Tuesday, 29 December 2015

Gittin 16: Ritual Agency 'In Part'; Two Agents, Four Statements?

Washing hands properly is required to ensure that one's hands are ritually pure.  The rabbis discuss whether or not one might become ritually impure through the use of water improperly.  This includes things like part of a hand being washed, transferring the moist water from that hand to another object, connecting two parts of water in an attempt to create a larger, ritually pure pool of water, etc.  The rabbis consider whether or not a mikvah is kosher if it begins with exactly 40 se'a of water and one person immerses and then leaves.  Two people could immerse simultaneously and become ritually pure, but in the first scenario, the second person would enter a mikvah with slightly less than 40 se'a of water.

We learn in a note by Steinsaltz that mikvahs were often dirtied by the many people entering them.  People began to rinse off in drawn water following the ritual immersion.  To ensure that the primary importance of immersion in the mikvah would not be lost, the rabbis ruled that immersion in drawn water/falling water would cause ritual impurity.

In cases of seminal emissions (whether intentional, unintentional, or during intercourse), men were permitted to immerse half of their bodies while nine kav of drawn water was poured over the other half.  Immersion had to be completed before touching certain items or partaking of terumah (immersion with ritual purity achieved at nightfall).  However, notes teach us that the custom today is usually much more lenient: men need not immerse at all following an emission and they are permitted to pray, study Torah, and say the shema without transgressing laws of ritual purity.

Amud (b) brings us back to the questions about agents, witnesses, and gittin brought to Israel from foreign lands.  The rabbis discuss cases where two agents bring the document together.  Perhaps one attests to witnessing the signing and the other attests to witnessing the writing.  While our Sages did not make decrees based on unusual cases (such as this), Rabbi Yehuda deems the get valid.  Even without witnesses consistent with other forms of law, in this case, he states that the document would in fact be written and signed for her sake.  

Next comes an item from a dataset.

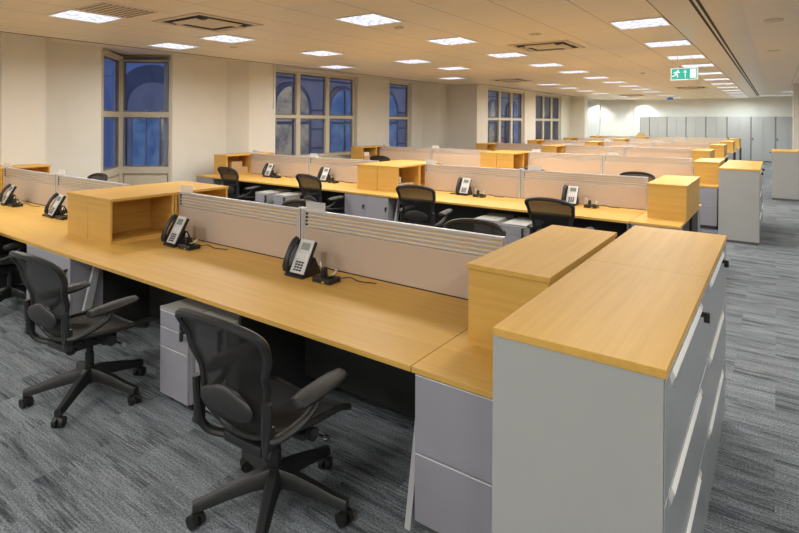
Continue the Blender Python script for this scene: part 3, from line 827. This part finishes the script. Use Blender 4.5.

Our daf ends with a tale about Rabbi bar bar Chana who is visited by Rav Yehuda and Rabba.  They ask him whether or not two witnesses must both state that they witnessed the writing and signing of a get delivered from overseas.  Rabbi bar bar Chana reasons that they need not validate in this particular way.  All they need to state is that the husband has ordered them to bring the document; if the husband ordered its delivery, he must have written and signed the document.  And thus the husband would have no grounds for further recourse.

It is fascinating to compare the rituals around ritual impurity for men and for women.  What are the customs that have been maintained?  Why have other rituals fallen aside?  And if the rituals for male ritual purity have diminished and yet men continue to be "Torah Jews", why can't we begin to change to rules regarding women's ritual purity without fearing the destruction of Judaism as we know it?  Many orthodox women suffer under the current stringent halachot of ritual purity.  Why must these customs be maintained in ways that can distance women from their Jewish connections?